You’ve probably seen the emails or social media calls to action asking you to send a letter/fax/email to someone, either supporting or opposing a proposed law or other decision. Maybe you’ve even dropped a letter in a mailbox, or faxed, or clicked "send."

Do you ever wonder what happens to those missives? Does anybody actually read them?

It turns out that the feds do, at least some of the time.

A couple of weeks ago I spoke with Keith Dane, Director for Equine Protection at the Humane Society of the United States, about the organization’s undercover investigation of abuse at the stable of a prominent trainer of Tennessee Walking Horses. Self-regulation of the Walking Horse industry isn’t working, Dane said, and he suggested that the federal government assume full responsibility for inspection of animals and enforcement of the Horse Protection Act ("HPA").

Having the feds step in and take over might be a pipe dream, and even if realized might not be the best answer. Federal regulation of the Walking Horse industry, or any industry, comes with its own set of problems.

The United States Department of Agriculture doesn’t appear ready to take on full responsibility for regulating the Walking Horse industry, at least not yet. The USDA has taken an important step toward more effective enforcement of the HPA, however, by adopting a rule that should make things more consistent—and maybe more effective. The rule, which takes effect on July 9, requires uniform, minimum penalties for violation of the HPA rather than leaving the assessment of penalties to the discretion of individual organizations or associations.

Beyond the Press Release

The official summary of the final rule takes up about eight lines, the press release a few paragraphs. The final rule itself, which amends Section 9 of the Code of Federal Regulations, Part 11, is five pages long, but it takes 45 pages of heavy going to get there. The Supplementary Information that fills the substantial gap between the summary and the rule is a review of the comments—and the official comments about the comments—received by the USDA from May 27, 2011 (when the proposed rule was published in the Federal Register) through July 26, 2011.

Support for the proposed rule was overwhelming—and generic. Of the 28,249 comments received during the 60-day comment period, at least 27,349 (about 97 per cent) supported the rule. These comments, according to USDA, were "substantively identical form letters submitted by individuals who commented through an animal welfare advocacy group." A stack of paper 27,000-plus pages high is impressive in size but almost certainly mostly unread if page #1 is identical to page # 27,349.

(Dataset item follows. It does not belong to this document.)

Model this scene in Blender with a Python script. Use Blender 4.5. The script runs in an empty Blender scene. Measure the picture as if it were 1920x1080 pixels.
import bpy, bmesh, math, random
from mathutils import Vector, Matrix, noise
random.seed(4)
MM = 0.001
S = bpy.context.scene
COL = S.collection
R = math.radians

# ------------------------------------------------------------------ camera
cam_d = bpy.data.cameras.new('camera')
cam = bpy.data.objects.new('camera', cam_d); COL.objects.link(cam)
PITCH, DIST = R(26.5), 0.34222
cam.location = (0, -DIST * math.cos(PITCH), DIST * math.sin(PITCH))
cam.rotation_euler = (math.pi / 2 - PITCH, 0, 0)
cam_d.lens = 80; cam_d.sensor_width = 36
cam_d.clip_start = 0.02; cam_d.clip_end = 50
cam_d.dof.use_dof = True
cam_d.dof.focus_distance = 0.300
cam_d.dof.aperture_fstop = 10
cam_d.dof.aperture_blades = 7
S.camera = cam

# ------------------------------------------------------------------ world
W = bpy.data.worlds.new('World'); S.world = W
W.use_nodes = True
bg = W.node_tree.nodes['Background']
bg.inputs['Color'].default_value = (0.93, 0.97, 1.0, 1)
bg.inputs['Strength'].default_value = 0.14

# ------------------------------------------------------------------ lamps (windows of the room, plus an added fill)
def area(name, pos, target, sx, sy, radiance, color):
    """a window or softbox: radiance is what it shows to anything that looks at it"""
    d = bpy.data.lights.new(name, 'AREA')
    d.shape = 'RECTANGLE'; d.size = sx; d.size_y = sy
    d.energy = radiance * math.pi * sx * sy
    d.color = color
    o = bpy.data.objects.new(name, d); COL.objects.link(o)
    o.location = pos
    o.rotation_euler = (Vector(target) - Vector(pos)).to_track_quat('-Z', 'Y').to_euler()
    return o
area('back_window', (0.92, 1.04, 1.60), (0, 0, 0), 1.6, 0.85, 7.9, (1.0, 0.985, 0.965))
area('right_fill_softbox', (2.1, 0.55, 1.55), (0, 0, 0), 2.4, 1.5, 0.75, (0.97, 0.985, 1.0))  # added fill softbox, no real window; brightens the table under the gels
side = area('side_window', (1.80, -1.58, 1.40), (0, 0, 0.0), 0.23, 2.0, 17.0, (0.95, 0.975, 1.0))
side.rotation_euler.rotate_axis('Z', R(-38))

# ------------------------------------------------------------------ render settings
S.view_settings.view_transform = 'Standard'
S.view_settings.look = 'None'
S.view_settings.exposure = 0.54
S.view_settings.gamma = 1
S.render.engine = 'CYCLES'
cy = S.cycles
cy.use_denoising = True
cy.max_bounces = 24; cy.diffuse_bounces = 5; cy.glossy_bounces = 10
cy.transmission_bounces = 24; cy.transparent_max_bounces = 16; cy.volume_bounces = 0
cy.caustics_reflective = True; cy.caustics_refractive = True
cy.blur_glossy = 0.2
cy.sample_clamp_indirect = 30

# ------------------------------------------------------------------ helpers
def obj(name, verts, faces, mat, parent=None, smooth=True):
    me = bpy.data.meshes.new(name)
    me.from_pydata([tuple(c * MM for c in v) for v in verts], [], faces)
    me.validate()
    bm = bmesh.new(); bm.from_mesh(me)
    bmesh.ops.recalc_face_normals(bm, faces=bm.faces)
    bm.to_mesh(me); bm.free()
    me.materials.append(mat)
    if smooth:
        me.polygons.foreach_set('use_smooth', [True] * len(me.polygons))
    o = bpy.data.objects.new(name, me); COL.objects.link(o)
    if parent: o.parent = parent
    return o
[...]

The quick lesson from these numbers is this: if you’d like someone to actually read your comments rather than just count them, an individual letter or email probably is better.

The USDA divided the more-specific comments, most of which opposed the new rule, into 18 categories and discussed them separately. These comments included:

●The current system of self-regulation is working (no, it isn’t);

●The USDA lacks the statutory authority to require that private organizations impose minimum penalties for HPA violations (yes, it does);

●Penalties without due process of law is unconstitutional (the new rule mandates an appeals process);

●Mandatory penalties should be based on objective scientific evidence that a horse actually is sore rather than someone's opinion (the USDA welcomes more scientific studies but is satisfied that digital palpation is reliable);

●More effective enforcement would encourage exhibitors to take sored horses to "unaffiliated" shows without inspectors (the USDA already shows up at some unaffiliated shows and plans to attend more);

●It’s unfair to penalize multiple parties, such as the owner, trainer, and rider, for the same violation (the USDA revised the wording of the final rule to clarify that the mandatory penalties apply to anyone "responsible" for showing or auctioning a sored horse, thus casting a wide net);

●And so on, and so on.

Most bothersome were the commenters who said that the rule was a bad idea because eliminating sored horses would have a significant—and negative—effect on the Walking Horse industry.

The USDA report diplomatically said that it did not expect this to happen because people who do not violate the HPA will not be affected.

My thought is this: if a segment of the horse industry cannot survive without abusing the horses it depends on, then it shouldn’t survive.

Is it necessary—or even possible—to balance the economics of an activity with the welfare of its horses?